--- begin ---

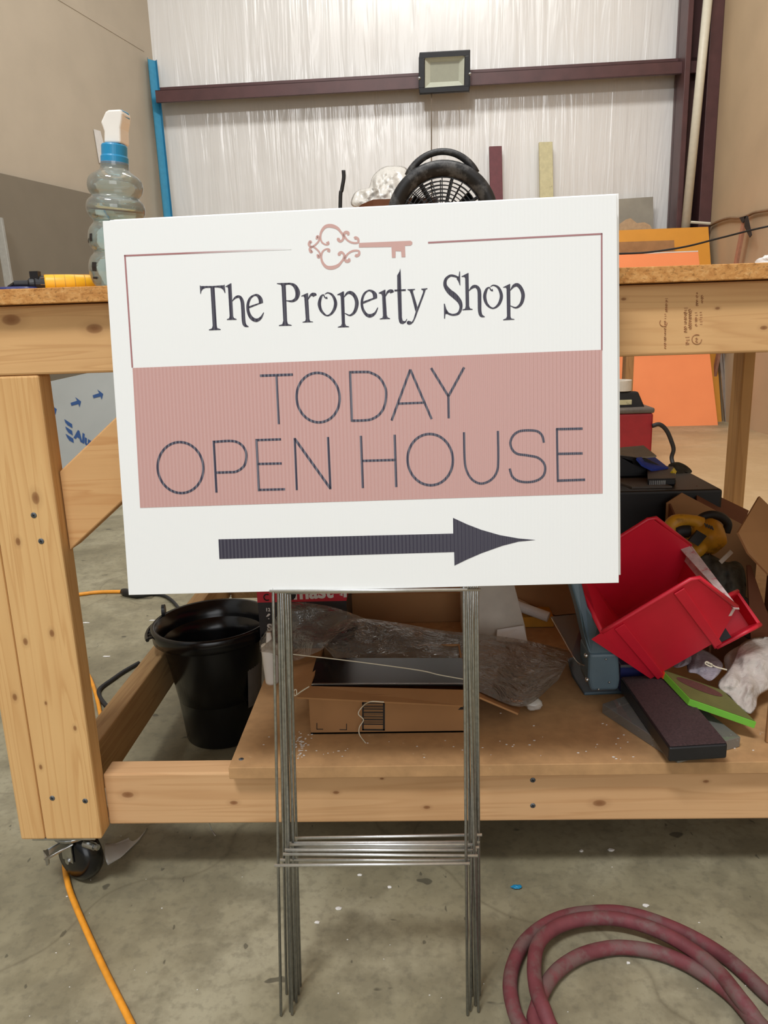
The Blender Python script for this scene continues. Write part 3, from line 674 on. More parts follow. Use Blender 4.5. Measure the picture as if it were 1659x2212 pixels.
p = at(12, 618, 1.08); m = MB().lathe([(.03, 0), (.032, .002), (.032, .006), (.029, .0085), (0, .009)], (p.x-.004, p.y+.04, ZT), 32); m.build('jar_lid', MAT['navy'], smooth=False, bevel=.0006, thing=('round navy blue lid lying flat at the left end of the bench', 'lid'))
p = at(1668, 575, 1.2); m = MB(); m.blob((p.x, p.y, ZT+.011), (.022, .018, .0115), .4, 2.6, 3); m.build('paper_wad', MAT['paper'], smooth=True, thing=('crumpled white paper wad on the right end of the bench', 'paper'))

# ================================================================ BACK OF THE ROOM
# flood light on the girt
yo2 = .24
c0 = onwall(906, 113, yo2+.09); c1 = onwall(1016, 107, yo2+.09); c2 = onwall(1015, 197, yo2+.04); c3 = onwall(906, 203, yo2+.04)
fl = thing('flood_light', (c0+c2)*.5, 'square black flood light fixed to the dark red girt', 'lamp')
U = (c1-c0); D = (c3-c0); Nn = U.cross(D).normalized()
if Nn.dot(EYE-c0) < 0: Nn = -Nn
m = MB()
def rim(mb, o, U, D, a, b_, N, h):
    mb.obox(o, U, D*a, N*h); mb.obox(o+D*(1-a), U, D*a, N*h); mb.obox(o+D*a, U*b_, D*(1-2*a), N*h); mb.obox(o+U*(1-b_)+D*a, U*b_, D*(1-2*a), N*h)
rim(m, c0-Nn*.05, U, D, .14, .11, Nn, .055); m.obox(c0-Nn*.075, U, D, Nn*.025); m.build('housing', MAT['black'], fl, bevel=.006)
i0 = c0+U*.105+D*.135; iU = U*.79; iD = D*.73
m = MB(); a = [i0, i0+iU, i0+iU+iD, i0+iD]; bq = [q-Nn*.044 for q in (i0+iU*.14+iD*.14, i0+iU*.86+iD*.14, i0+iU*.86+iD*.80, i0+iU*.14+iD*.80)]
a = [q-Nn*.006 for q in a]
m.add(a+bq, [(0, 1, 5, 4), (1, 2, 6, 5), (2, 3, 7, 6), (3, 0, 4, 7)]); m.build('reflector', MAT['lens'], fl)
m = MB().add(bq, [(0, 1, 2, 3)]); m.build('diffuser', plain('lamp_panel', (158, 160, 142), .35, var=.02), fl)
m = MB()
for q in (c0+D*.62, c1+D*.58): m.blob(q, (.014, .014, .014), 0)
m.obox(c0+D*.5-Nn*.09, U, D*.12, Nn*.012); m.build('bracket', MAT['zinc'], fl)
pts = [onwall(932, y, .24+.02*math.sin(y*.03)) for y in (200, 240, 280, 320, 350)]+[onwall(932.5, 400, .3), onwall(933, 520, .3)]
MB().tube(cat_rom([tuple(p) for p in pts], 4), .006, 6).build('lamp_cable', plain('brown_cable', (120, 108, 94), .6), fl)
# blue angle strip in the left corner
t0 = onwall(318, 127, .12); t1 = onwall(337, 127, .12); bdir = (at(352.5, 463, t0.y-.12)-t0); kk = t0.z/-bdir.z; bd = bdir*kk
bl_ = thing('blue_strip', V((t0.x+bd.x, t0.y+bd.y, 0)), 'long blue plastic angle strip leaning in the left corner', 'strip')
w_ = t1-t0
MB().obox(t0, w_*.68+V((0, .05, 0)), bd, wn*.004).build('strip_face', MAT['blue_strip'], bl_)
MB().obox(t0+V((-.0, 0, 0)), w_*.25+V((0, -.05, 0)), bd, wn*.004).build('strip_lip', MAT['blue_strip'], bl_)
MB().obox(t0+w_*.68+V((0, .05, 0)), w_*.32+V((0, -.03, 0)), bd, wn*.004).build('strip_lip', MAT['blue_strip'], bl_)
# dull board against the left wall
a = onleft(-70, 358, .05); b = onleft(252, 433.5, .05); zt = (a.z+b.z)/2
m = MB().obox(V((a.x, a.y, .0)), V((b.x-a.x, b.y-a.y, 0)), V((0, 0, zt)), -ln_*.02); m.build('wall_panel', MAT['panel_dark'], bevel=.003, thing=('large dull taupe board standing against the left wall', 'board'))
q = [onleft(203, 279, .01), onleft(217, 283, .01), onleft(235, 352, .01), onleft(215, 352, .01)]
MB().board(q, .004).build('paper_strip', MAT['paper'], thing=('narrow white paper strip on left wall just behind the bottle neck', 'paper'))
a = at(-14, 470, 5.2); b = at(13, 640, 5.0); dd = b-a; kk = a.z/-dd.z
m = MB().obox(a, (.05, 0, 0), dd*kk, (0, .03, 0)); m.build('metal_strip', MAT['grey_metal'], bevel=.004, thing=('pale grey metal strip leaning at the far left edge', 'strip'))
# rear bench carrying the fan
RB = 4.75; xr = at(1352, 800, RB).x; xr2 = at(1369, 800, RB).x
rb = thing('rear_bench', (0, 5.2, 0), 'second wooden bench along the back, one leg seen past the sign', 'workbench')
MB().box(-1.5, xr2+.02, RB-.02, RB+.95, .87, .905).build('tabletop', MAT['mdf'], rb)
for (x0, y0) in ((xr, RB), (xr, RB+.85), (-1.45, RB), (-1.45, RB+.85)): MB().box(x0, x0+(xr2-xr), y0, y0+.085, 0, .868).build('leg', WZ if 0 else wood('rear_leg_pine', (176, 132, 84), (136, 96, 56), 'z', V((0, 5.2, 0)), (), seed=4), rb, bevel=.004)
# drum fan
FY = 5.0; fc = at(956, 477, FY); pxm = F_PX/((fc-EYE).dot(fw)); FR = 121/pxm
fan = thing('drum_fan', V((fc.x, FY+.1, .906)), 'dusty black drum fan with carry handle, above the sign', 'fan')
ay = V((0, -1, -.08)).normalized()
m = MB(); m.lathe([(FR*.99, -.28), (FR, -.05), (FR*1.0, 0), (FR*.985, .018), (FR*.93, .03), (FR*.86, .028), (FR*.75, .005), (FR*.72, -.02), (FR*.72, -.03), (FR*.95, -.04), (FR*.95, -.28)], fc, 64, ay, cap=False)
m.build('drum', MAT['dust_black'], fan, smooth=True)
gx = V((1, 0, 0)); gz = gx.cross(ay).normalized() * -1
if gz.z < 0: gz = -gz
def fpt(r, an, d=0.): return fc+gx*r*math.cos(an)+gz*r*math.sin(an)+ay*d
for nm, dd_ in (('front_grille', -.01), ('rear_grille', -.26)):
    m = MB()
    for k in range(9): 
        r_ = FR*(.2+.52*k/8); m.tube([fpt(r_, 2*math.pi*j/48, dd_) for j in range(48)], .0035, 5, closed=True)
    for j in range(24): m.tube([fpt(FR*.12, 2*math.pi*j/24, dd_), fpt(FR*.74, 2*math.pi*j/24, dd_)], .0035, 5)
    for j in range(8): m.tube([fpt(FR*.1, math.pi*(j/4+.17), dd_-.012), fpt(FR*.76, math.pi*(j/4+.17), dd_-.012)], .011 if nm[0] == 'f' else .004, 6)
    m.build(nm, MAT['black'], fan)
m = MB(); m.lathe([(0, .012), (FR*.16, .01), (FR*.2, 0), (FR*.2, -.2)], fc, 32, ay, cap=False)
for j in range(3):
    an = 2*math.pi*j/3+.5; m.add([fpt(FR*.15, an-.3, -.1), fpt(FR*.68, an-.22, -.08), fpt(FR*.7, an+.3, -.16), fpt(FR*.15, an+.4, -.14)], [(0, 1, 2, 3)])
m.build('rotor', MAT['black'], fan)
m = MB(); hp = []; hr = []
for k in range(21):
    an = math.radians(128-76*k/20); s_ = math.sin(math.pi*k/20); hp.append(fpt(FR*(.97+.165*s_**.9), an, -.02)); hr.append(.024-.004*s_)
m.tube(hp, hr, 8); m.build('handle', MAT['dust_black'], fan, smooth=True)
zb = fc.z-FR
for s_ in (-1, 1):
    m = MB().tube([fc+gx*s_*FR*1.02+V((0, .14, 0)), V((fc.x+s_*FR*1.02, FY+.14, zb)), V((fc.x+s_*FR*.8, FY+.14, .93))], .018, 8)
    m.tube([V((fc.x+s_*FR*.8, FY-.1, .924)), V((fc.x+s_*FR*.8, FY+.3, .924))], .018, 8)
    m.build('stand_leg', MAT['black'], fan)
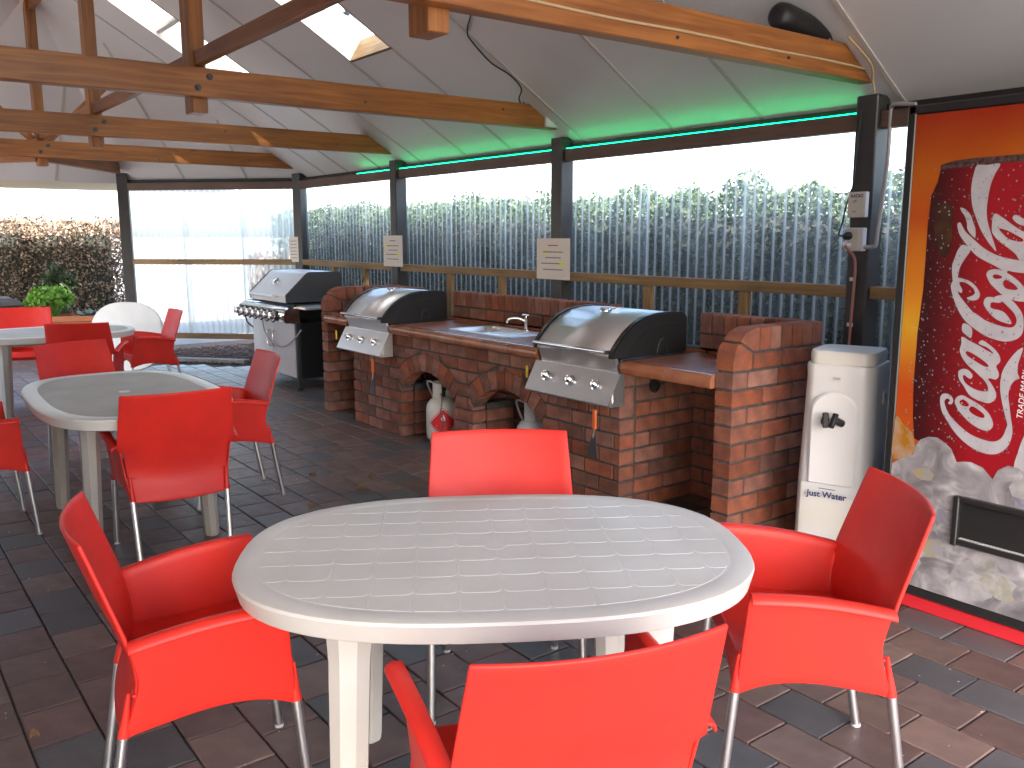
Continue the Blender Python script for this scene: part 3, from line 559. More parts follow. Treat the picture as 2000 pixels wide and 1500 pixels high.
for k in range(9):                                     # right return of the burner pier
    z = k*CZ+.004+BH/2; y = FY+BT+JT; ln = BL if k % 2 else BT
    while y < 4.0:
        y1 = min(y+ln, 4.05); brick((FX1-BT/2, (y+y1)/2, z), (BT, y1-y, BH)); y = y1+JT; ln = BL
for wx in (WL-BT/2, WR+BT/2):                          # end walls
    for k in range(11):
        z = k*CZ+.004+BH/2; y = FY; ln = BL if k % 2 == 0 else BT
        while y < 4.07:
            y1 = min(y+ln, 4.08); y1 = 4.08 if 4.08-y1 < .05 else y1
            if k == 10 and y == FY:
                zb = z-BH/2
                brickpoly([(FY, zb), (FY+.14, zb), (FY+.14, zb+.079), (FY+.037, zb+.132), (FY+.012, zb+.10), (FY, zb+.05)], wx-BT/2, BT, 'x')
                y1 = FY+.14
            else: brick((wx, (y+y1)/2, z), (BT, y1-y, BH))
            y = y1+JT; ln = BL
    zt = 11*CZ+.004
    zb = 10*CZ+.004
    brickpoly([(FY+.147, zb+.089), (FY+.19, zb+.089), (FY+.19, zb+.202), (FY+.15, zb+.20), (FY+.085, zb+.18), (FY+.046, zb+.141)], wx-BT/2, BT, 'x')
    y = FY+.20
    while y < 4.06:
        brick((wx, y+.038, zt+.056), (BT, .076, .113)); y += .0865
# splash walls behind the counter
for x0, x1 in ((WL+.01, -6.62), (-6.02, -4.17), (-3.42, WR-.01)):
    n = round((x1-x0)/.0865); p = (x1-x0)/n
    for i in range(n): brick((x0+p*(i+.5), 4.02, 11*CZ+.060+random.uniform(-.003, .003)), (p-.012, BT, .113))
    n = max(2, round((x1-x0)/.24)); p = (x1-x0)/n
    for i in range(n): brick((x0+p*(i+.5), 4.02, 10*CZ+.004+BH/2), (p-.012, BT, BH))
for k in range(10):                                    # lower back wall, mostly in shadow
    for i in range(18): brick((WL+.13+i*.241+(.12 if k % 2 else 0), 4.02, k*CZ+.004+BH/2), (BL, BT, BH), False)
stuff(extra.build('inner_bricks', 'brick', bench))
g = .009                                               # mortar cores, set back from the brick faces
mo = MB()
for wx in (WL-BT/2, WR+BT/2):
    mo.prism([(wx-BT/2+g, FY+g, 0), (wx-BT/2+g, 4.075, 0), (wx-BT/2+g, 4.075, 1.085), (wx-BT/2+g, FY+.19, 1.085), (wx-BT/2+g, FY+.10, 1.065), (wx-BT/2+g, FY+.052, 1.025), (wx-BT/2+g, FY+.02, .98), (wx-BT/2+g, FY+.008, .93)], (BT-2*g, 0, 0))
mo.box(((WL+WR)/2, 4.02, .445), (WR-WL-.02, BT-2*g, .89))
for x0, x1 in ((WL+.01, -6.62), (-6.02, -4.17), (-3.42, WR-.01)): mo.box(((x0+x1)/2, 4.02, .965), (x1-x0-.004, BT-2*g, .23))
mo.box((FX1-BT/2, 3.74, .40), (BT-2*g-.005, .70, .79)); mo.box((FX0+BT/2, 3.74, .40), (BT-2*g-.005, .70, .79))
for ac in AC: mo.box((ac-HS-BT/2-.012, FY+.25, .2), (BT-2*g, .24, .39))
# front mortar plate with the arch openings
xs = [FX0+g]
N = 40
top = .805
pts_prev = None
def strip(x0, x1, zb0, zb1): mo.prism([(x0, FY+g, zb0), (x1, FY+g, zb1), (x1, FY+g, top), (x0, FY+g, top)], (0, BT-2*g, 0))
edge = FX0+g
for ac in AC:
    strip(edge, ac-HS-.017, 0, 0)
    for i in range(16):
        a0 = -HA+2*HA*i/16; a1 = -HA+2*HA*(i+1)/16; r = RI+.009
        strip(ac+r*math.sin(a0), ac+r*math.sin(a1), ZC+r*math.cos(a0), ZC+r*math.cos(a1))
    edge = ac+HS+.017
strip(edge, FX1-g, 0, 0)
mo.build('mortar', 'mortar', bench)
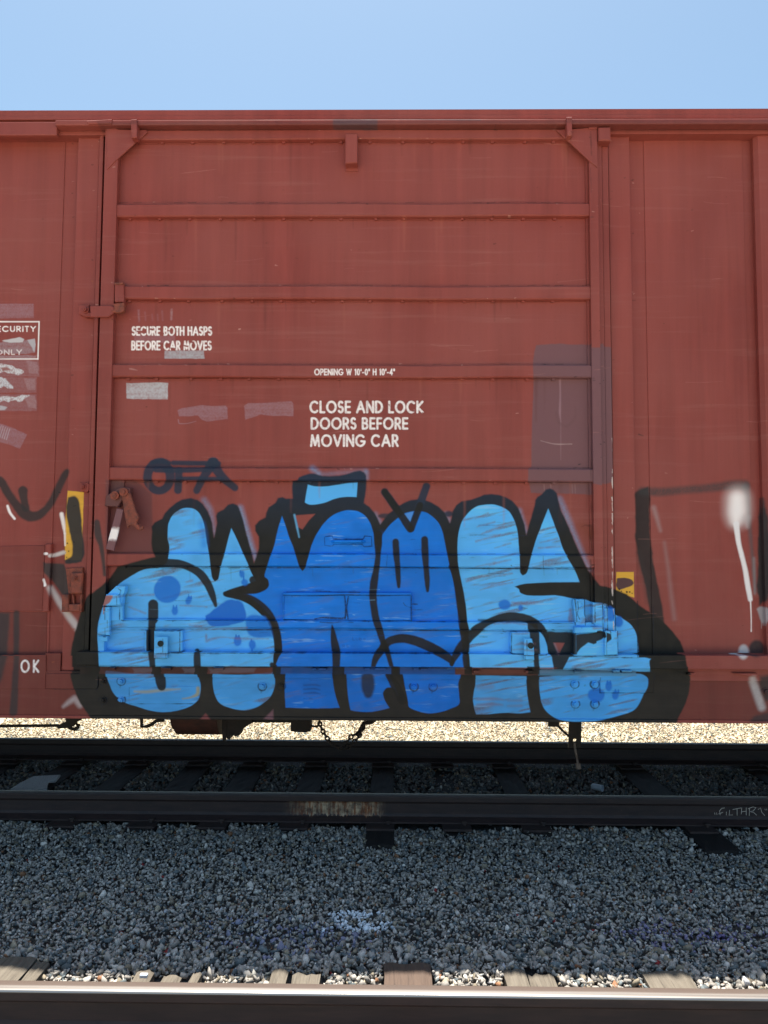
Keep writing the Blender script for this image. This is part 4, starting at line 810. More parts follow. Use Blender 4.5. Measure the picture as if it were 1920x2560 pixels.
# right-hand latch hardware
plate('catch_strap', tl(T3, [(1150, 1046), (1232, 1044), (1232, 1160), (1242, 1180), (1240, 1246), (1165, 1242)]), Y_PANEL-.04, .03, par=door, bev=.004)
bm = new_bm(); x, z = U(1050+1192/3, 1150+1086/3, Y_PANEL-.04); bmesh.ops.create_cone
ringp = [(x+.021*math.cos(t), Y_PANEL-.043, z+.021*math.sin(t)) for t in np.linspace(0, 2*math.pi, 17)]
tube(bm, ringp, .0035, 6); obj('catch_ring', bm, M_CAR, door)
plate('catch_channel', tl(T3, [(1297, 1066), (1366, 1076), (1368, 1230), (1297, 1226)]), Y_STILE-.012, .02, par=door, bev=.003)
plate('catch_channel', tl(T3, [(1160, 1256), (1372, 1252), (1372, 1292), (1160, 1300)]), Y_STILE-.035, .05, par=door, bev=.004)
plate('catch_housing', tl(T3, [(1155, 1302), (1384, 1286), (1384, 1464), (1215, 1470), (1155, 1462)]), Y_STILE-.02, .06, par=door, bev=.004)
plate('catch_post', tl(T3, [(1377, 1106), (1455, 1112), (1462, 1282), (1377, 1280)]), Y_POST-.05, .05, bev=.006)
plate('catch_tab', tl(T3, [(1386, 1282), (1478, 1284), (1484, 1460), (1386, 1464)]), Y_STILE-.045, .03, bev=.004)
# bottom rail of the door (the track), gap behind it and lugs
bm = new_bm(); box(bm, x_rail0, XE, Y_RAIL, Y_GAP+.01, z_railbot, z_railtop, .004); trk = obj('door_track', bm, M_CAR, car)
bm = new_bm(); box(bm, x_rail0, XE, Y_GAP, Y_SHEET+.04, z_silltop-.03, z_railbot+.02); box(bm, x_rail0-.45, x_rail0-.001, Y_POST+.006, Y_SHEET+.04, z_silltop-.03, z_silltop+.03); obj('track_backing', bm, M_CAR, car)
for a_, b_ in ((372, 410), (755, 830), (1150, 1225)):
    plate('track_lug', tl(B1, [(a_, 806), (b_, 806), (b_, 826), (a_, 826)]), Y_GAP-.03, .035, par=trk)
for a_, b_ in ((540, 570), (590, 650), (930, 975), (1010, 1100), (1300, 1340), (1355, 1410)): plate('track_lug', tl(B2, [(a_, 808), (b_, 808), (b_, 828), (a_, 828)]), Y_GAP-.03, .035, par=trk)
for a_, b_ in ((400, 450), (790, 850), (1160, 1210), (1450, 1500), (1515, 1590)): plate('track_lug', tl(B3, [(a_, 828), (b_, 828), (b_, 850), (a_, 850)]), Y_GAP-.03, .035, par=trk)
plate('track_lug', tl(B4, [(1060, 846), (1115, 848), (1110, 864), (1060, 862)]), Y_GAP-.03, .035, par=trk)
plate('track_lug', tl(B4, [(1400, 850), (1580, 850), (1580, 872), (1520, 872)]), Y_GAP-.03, .035, par=trk)
# side sill with lip, plates and bolts
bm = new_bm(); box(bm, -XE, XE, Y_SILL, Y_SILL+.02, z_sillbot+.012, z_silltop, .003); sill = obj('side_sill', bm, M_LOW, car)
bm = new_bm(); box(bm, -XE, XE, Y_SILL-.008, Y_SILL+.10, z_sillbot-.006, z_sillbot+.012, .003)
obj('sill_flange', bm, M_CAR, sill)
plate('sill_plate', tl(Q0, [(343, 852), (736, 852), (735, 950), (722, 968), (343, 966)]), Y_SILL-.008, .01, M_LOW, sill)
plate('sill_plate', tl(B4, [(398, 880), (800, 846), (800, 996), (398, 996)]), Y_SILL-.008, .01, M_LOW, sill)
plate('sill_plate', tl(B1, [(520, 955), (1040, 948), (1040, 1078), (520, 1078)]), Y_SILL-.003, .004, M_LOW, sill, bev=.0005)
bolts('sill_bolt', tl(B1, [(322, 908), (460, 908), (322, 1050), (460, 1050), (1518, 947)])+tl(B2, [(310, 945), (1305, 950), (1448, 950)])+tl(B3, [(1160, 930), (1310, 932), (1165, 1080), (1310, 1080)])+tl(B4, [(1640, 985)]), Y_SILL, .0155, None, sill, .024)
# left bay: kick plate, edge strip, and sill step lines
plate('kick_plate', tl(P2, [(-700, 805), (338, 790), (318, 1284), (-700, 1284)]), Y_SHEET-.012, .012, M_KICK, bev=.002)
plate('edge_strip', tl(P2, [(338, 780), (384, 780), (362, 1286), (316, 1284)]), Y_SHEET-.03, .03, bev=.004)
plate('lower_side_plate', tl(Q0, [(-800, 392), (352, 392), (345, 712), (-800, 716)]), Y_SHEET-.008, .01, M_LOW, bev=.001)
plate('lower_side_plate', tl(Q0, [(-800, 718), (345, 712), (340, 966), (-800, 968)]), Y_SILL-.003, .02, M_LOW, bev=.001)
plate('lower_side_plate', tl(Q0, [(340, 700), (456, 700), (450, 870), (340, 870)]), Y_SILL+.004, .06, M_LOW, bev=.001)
# under the body: floor, centre sill, far sill
bm = new_bm()
box(bm, -XE, XE, Y_SILL+.03, YB-.01, z_silltop+.0, z_silltop+.08)
box(bm, -XE, XE, 5.9, 6.2, z_silltop-.22, z_silltop)
for x in np.arange(-7.5, 7.6, 1.5): box(bm, x, x+.1, Y_SILL+.02, YB-.02, z_silltop-.16, z_silltop)
obj('underframe', bm, M_DARK, car)
bm = new_bm(); box(bm, -XE, XE, YB-.03, YB+.0, z_sillbot+.02, z_sillbot+.3); obj('side_sill', bm, M_CARP, car)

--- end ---

STATED GOAL => Your task is to transcribe only the lines from the line containing "z_sillbot-.006, z_sillbot+.012, .003)" through the line containing "Y_SHEET-.03, .03, bev=.004)", word for word.

OUTPUT OF THE TASK =>
bm = new_bm(); box(bm, -XE, XE, Y_SILL-.008, Y_SILL+.10, z_sillbot-.006, z_sillbot+.012, .003)
obj('sill_flange', bm, M_CAR, sill)
plate('sill_plate', tl(Q0, [(343, 852), (736, 852), (735, 950), (722, 968), (343, 966)]), Y_SILL-.008, .01, M_LOW, sill)
plate('sill_plate', tl(B4, [(398, 880), (800, 846), (800, 996), (398, 996)]), Y_SILL-.008, .01, M_LOW, sill)
plate('sill_plate', tl(B1, [(520, 955), (1040, 948), (1040, 1078), (520, 1078)]), Y_SILL-.003, .004, M_LOW, sill, bev=.0005)
bolts('sill_bolt', tl(B1, [(322, 908), (460, 908), (322, 1050), (460, 1050), (1518, 947)])+tl(B2, [(310, 945), (1305, 950), (1448, 950)])+tl(B3, [(1160, 930), (1310, 932), (1165, 1080), (1310, 1080)])+tl(B4, [(1640, 985)]), Y_SILL, .0155, None, sill, .024)
# left bay: kick plate, edge strip, and sill step lines
plate('kick_plate', tl(P2, [(-700, 805), (338, 790), (318, 1284), (-700, 1284)]), Y_SHEET-.012, .012, M_KICK, bev=.002)
plate('edge_strip', tl(P2, [(338, 780), (384, 780), (362, 1286), (316, 1284)]), Y_SHEET-.03, .03, bev=.004)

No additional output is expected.